Então, Francisco de Assis, “saiu da cidade com seus companheiros”. Se tem que ir, é melhor não ir só. Problemas são resolvidos com a força de muitos. Tem muita gente que fica na cidade, mas não assume a cidade. É como se a cidade fosse apenas a famosa avenida central onde carreatas, passeatas, estandartes, flâmulas com as cores de Gubbio gritassem contra alguma coisa que ninguém sabe direito o que é. Muita gente mora na cidade, mas não está nela. Quem são os verdadeiros cidadãos? Aqueles que habitam na proteção dos espaços urbanos? Hoje, as pessoas têm medo da cidade e se protegem atrás dos condomínios e câmeras de vigilância. Os verdadeiros cidadãos são os sem casa, sem teto, sem emprego, os sem nada que vivem dos restos da cidade. Eles não têm medo porque perderam qualquer tipo de proteção e moram nas ruas do perigo. A ninguenzada conhece os lobos urbanos. Diz Alberto Moreira: “Mas a cidade é também o espaço das relações petrificadas, das convenções, dos papéis sociais e dos títulos em que a gente vai acreditando. Nela está a casa das palavras e da cultura, que bane a ameaça e expulsa a negatividade, projetando-a para a exterioridade do “outro”, para fora do muro do consciente, do conveniente e da legalidade. A cidade representa a proteção simbólica contra o risco, o caos e o ridículo” (Obra citada, p. 71-72). Doce ilusão são os espaços da cidade. O perigo foi transferido para o periférico, para os lugares de risco, para o mapeamento de lugares onde estão os novos zumbis. Francisco faz um caminho contrário, em vez de ficar no centro de Gubbio, onde poderia ser protegido, vai para onde o lobo foi e está. Se vai com decisão arrasta os que estão com ele. E por isso “Tomou o caminho que levava ao lugar onde estava o lobo”.

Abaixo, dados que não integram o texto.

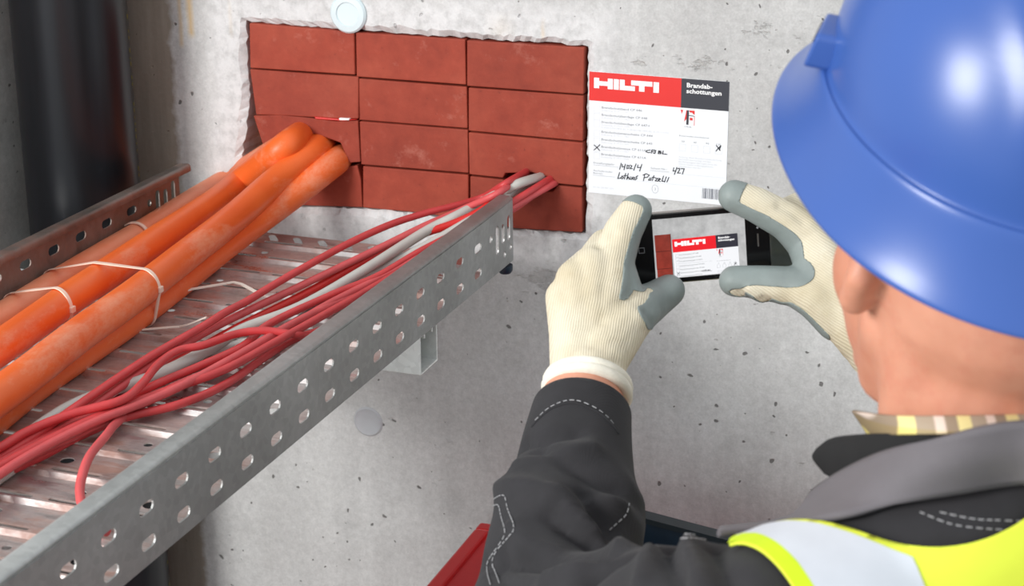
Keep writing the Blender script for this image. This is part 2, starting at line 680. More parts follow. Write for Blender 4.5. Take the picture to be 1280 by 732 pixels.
def make_wall():
    inner = rough_loop(hole, 0.006, 0.0011, 1)
    n = len(inner)
    c = Vector((-0.21, 0, 1.42))
    r = random.Random(5)
    bm = bmesh.new()
    outer = []
    run = 0.0
    for i, p in enumerate(inner):
        run = 0.75 * run + 0.25 * r.uniform(0.0, 1.0)
        d = (p - c)
        d.x /= 1.9
        d.normalize()
        k = 0.003 + 0.011 * run + r.uniform(-.001, .001)
        outer.append(bm.verts.new((p.x + d.x * k * (1 if abs(d.x) > .35 else .3), 0.0, p.z + d.z * k)))
    inn = [bm.verts.new((p.x, 0.005 + r.uniform(-.002, .003), p.z)) for p in inner]
    back = [bm.verts.new((p.x, WALL_T, p.z)) for p in inner]
    for i in range(n):
        j = (i + 1) % n
        bm.faces.new((outer[i], outer[j], inn[j], inn[i]))
        bm.faces.new((inn[i], inn[j], back[j], back[i]))
    # face: big rectangle with the opening, and the back side
    X0, X1, Z0, Z1 = -3.4, 4.4, 0.0, 2.7
    cr = [bm.verts.new((x, 0, z)) for x, z in ((X0, Z0), (X1, Z0), (X1, Z1), (X0, Z1))]
    es = [bm.edges.new((cr[i], cr[(i + 1) % 4])) for i in range(4)]
    es += [bm.edges.get((outer[i], outer[(i + 1) % n])) for i in range(n)]
    bmesh.ops.triangle_fill(bm, edges=es, use_beauty=True, use_dissolve=False, normal=(0, -1, 0))
    cb = [bm.verts.new((x, WALL_T, z)) for x, z in ((X0, Z0), (X1, Z0), (X1, Z1), (X0, Z1))]
    for i in range(4):
        bm.faces.new((cr[i], cr[(i + 1) % 4], cb[(i + 1) % 4], cb[i]))
    es = [e for i in range(4) for e in [bm.edges.get((cb[i], cb[(i + 1) % 4]))]]
    es += [bm.edges.get((back[i], back[(i + 1) % n])) for i in range(n)]
    bmesh.ops.triangle_fill(bm, edges=es, use_beauty=True, use_dissolve=False, normal=(0, 1, 0))
    o = bm_obj('wall_back', bm, 'concrete')
    return tag(o, 'grey pitted concrete wall with a brick-filled opening', None, None, 'structure')


make_wall()
tag(box_obj('wall_left', (CORNER_X - 0.4, -0.42, 0), (CORNER_X, 0.0, 2.7), 'concrete_side'),
    'darker concrete side wall behind the black pipe', None, None, 'structure')
tag(box_obj('floor', (-3.4, -4.4, -0.1), (4.4, WALL_T, 0.0), 'floor_screed'),
    'grey concrete floor slab', None, None, 'structure')

# ================================================================== FIRESTOP BRICKS
seal = empty('firestop_seal', PY(520, 290, 0.0), 'red foam firestop bricks in three columns filling the wall opening', 'brick seal')


def brick(poly_px, y0, depth=0.13, mat='firestop_foam', name='brick', gap=True, tilt=(0, 0)):
    pts = [PY(a, b, y0) for a, b in poly_px]
    cc = sum(pts, Vector()) / len(pts)
    if name == 'brick':
        pts = [p + Vector((math.copysign(.0004, p.x - cc.x), 0, math.copysign(.0004, p.z - cc.z))) for p in pts]
    bm = bmesh.new()
    c = sum(pts, Vector()) / len(pts)

    def ax(u, v, k):
        return (u, (y0 + (u - c.x) * tilt[0] + (v - c.z) * tilt[1]) if k == 0 else y0 + depth, v)
    prism(bm, [(p.x, p.z) for p in pts], ax)
    o = bm_obj(name, bm, mat, seal)
    bevel(o, 0.0012, 3, 40)
    return o


# row 1..4, each face outline as seen on the wall
brick([(312, 29.5), (442, 40.5), (443, 93), (313, 84.5)], -0.001)
brick([(445, 41), (581, 50), (582, 105.5), (446, 95.5)], 0.001)
brick([(584, 51), (730, 60), (729, 117.5), (584, 107)], 0.000)
brick([(312, 87), (340, 89), (400, 93.5), (447, 96.5), (448, 147.5), (430, 148), (360, 144), (321, 142.5)], 0.0, tilt=(.0, .05))
brick([(449, 98.5), (583, 109), (584, 160), (449, 149.5)], 0.002)
brick([(586, 110), (729, 120), (728, 176), (586, 163)], 0.001)
brick([(317, 145), (350, 144), (385, 147.5), (420, 152), (447, 151), (450, 202), (436, 203), (425, 178), (395, 168), (355, 165), (344, 172), (343, 178), (335, 200)], -0.001)
brick([(450, 152), (584, 163), (585, 216), (452, 205)], 0.0, tilt=(.01, 0))
brick([(586, 166), (728, 179), (728, 232), (697, 229), (690, 223), (664, 215), (632, 216), (629, 222), (587, 217.5)], -0.001)
brick([(338, 203), (352, 216), (375, 228), (400, 226), (425, 210), (447, 206.5), (451, 225), (452, 259), (380, 257), (330, 250)], 0.004, tilt=(0, -.06))
brick([(454, 208), (585, 219), (585, 274), (520, 265), (454, 259)], 0.001)
brick([(588, 220.5), (630, 225), (636, 240), (690, 240), (697, 232), (727, 235), (727, 290), (645, 285), (588, 275)], 0.001)
# sliver of white-red filler squeezed out between two rows
brick([(392, 146), (428, 149.2), (446, 149.6), (430, 151.5), (395, 149)], -0.0035, 0.02, 'red_cable_bright', 'filler_strip')
brick([(423, 147.6), (437, 148.3), (436, 150.6), (424, 150.6)], -0.0045, 0.01, 'print_white', 'filler_strip')
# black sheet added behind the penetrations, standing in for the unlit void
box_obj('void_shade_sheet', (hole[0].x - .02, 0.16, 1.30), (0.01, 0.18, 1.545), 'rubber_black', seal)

# ================================================================== WALL PLUGS
pc = PY(436, 17)
M = Matrix.Translation(pc) @ Matrix.Rotation(math.radians(90), 4, 'X')
cap = lathe('plug_cap', [(0.0215, -0.001), (0.0215, 0.002), (0.0195, 0.0042), (0.0135, 0.0048), (0.0125, 0.0032), (0.003, 0.0030)], 40, 'plug_plastic', None, M)
tag(cap, 'round pale blue plastic plug cap on wall above brick opening', 'plug')
pc = PY(460.5, 526.5)
M = Matrix.Translation(pc) @ Matrix.Rotation(math.radians(90), 4, 'X')
cap = lathe('mortar_plug', [(0.0185, -0.001), (0.0185, 0.0006), (0.0165, 0.0022), (0.0145, 0.0010), (0.003, 0.0004)], 40, 'plug_mortar', None, M)
tag(cap, 'round grey mortar plug in bare wall below the cable tray', 'plug')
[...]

Onde está o lobo? Em todo lugar de perigo que ameaça a vida dos que querem estar bem situados. O lobo está onde nas bocas escancaradas do tráfico, nas biqueiras que distribuem químicas da morte para a vida ser degradada. Está no lugar do crime organizado em milícias; está onde as políticas públicas foram esquecidas. Mas sobretudo está onde não se sabe a raiz do mal. É pra lá que vai Francisco, e como ele vai? “Francisco não quer ser herói ou exibicionista, não lhe apraz o perigo por si mesmo, ele nada tem de bonzinho ou doce; talvez até sinta medo interiormente; mas não tergiversa, vai ao ponto, ao perigo, enfrenta suas feras interiores e as feras de seu tempo justamente onde elas estão “em casa”, nos seus domínios (...)Para conseguir ir para fora dos muros, Francisco muitas vezes foi para dentro das cavernas de si mesmo; para conseguir encarar o lobo, passou longo tempo a conhecer e a enfrentar seu lobo interior na solidão das grutas e das montanhas. Assim adquiriu liberdade. É próprio de quem é livre não se deixar aprisionar nas casas e cidades muradas das ideologias, dos dogmas, dos medos e dos rancores, dos esquemas mentais, econômicos e culturais que separam “os de dentro” e “os de fora” (Alberto Moreira, O lobo de Gúbio, p.72-73).